This is a month late and the pot in question is not strictly visible from my front window. Well, it is, but only in the way property particulars describe a room as having a sea view that is only actually visible if you hang from the window in a precarious manner.
Every time I go in to or out of the house I think I should do something about the container by the front door. When I moved here twenty years ago I brought cuttings of a beautiful hibiscus I had had in my previous garden. One was planted in this pot, the other directly in the soil. It’s not hard to see which plant is happier. The container is large but it is sheltered by the house so it only gets moisture if the rain is falling at the correct angle. A few years ago I stupidly made the problem even worse by adding an agapanthus to the pot. It looked great with the blue flowers on their long stalks against the pinky-mauve hibiscus flowers but this year the hibiscus has simply refused to flower. The roots of the agapanthus are now growing up through the surface as they clearly have nowhere else to go. After the heatwave and thunderstorms of August a spell of reasonably gentle weather was forecast and I decided that, even though early autumn isn’t the ideal time, I needed to do something quickly before the hibiscus died.

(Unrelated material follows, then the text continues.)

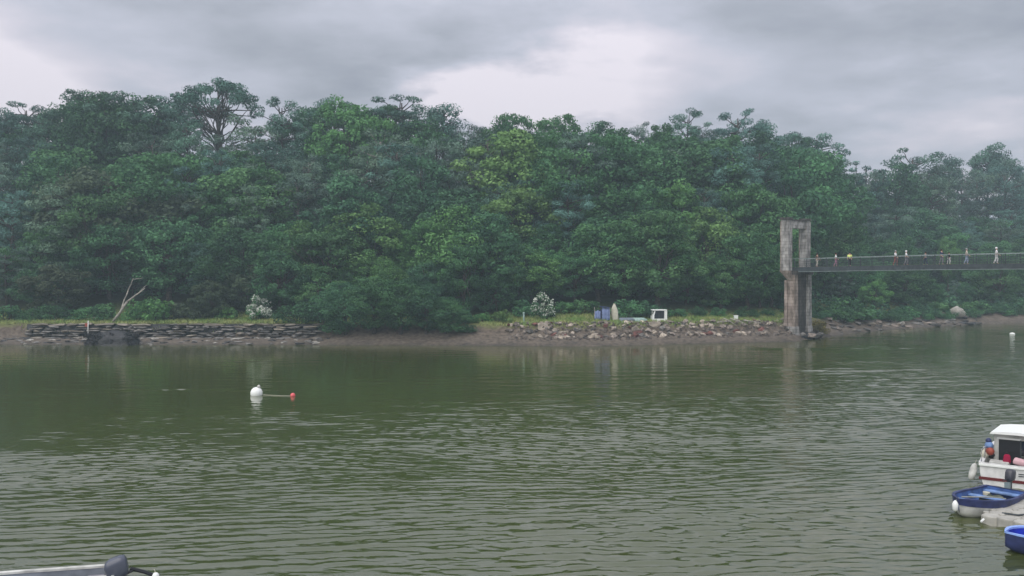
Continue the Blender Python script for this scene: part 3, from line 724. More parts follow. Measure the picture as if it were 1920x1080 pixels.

When I finally got the plants out of the pot the problem was clear; it wasn’t a container of soil with plants it was a solid mass of roots, unfortunately completely entwined.
Some fairly vicious hacking and I had a hibiscus and four rooted bits of agapanthus. A drink, some new compost and a few quiet days and they are all looking surprisingly happy. The hibiscus has its own, spacious container, the front door pot now has a (small) escallonia, a manageable hardy geranium and some bulbs for spring and I have a hedge of agapanthus.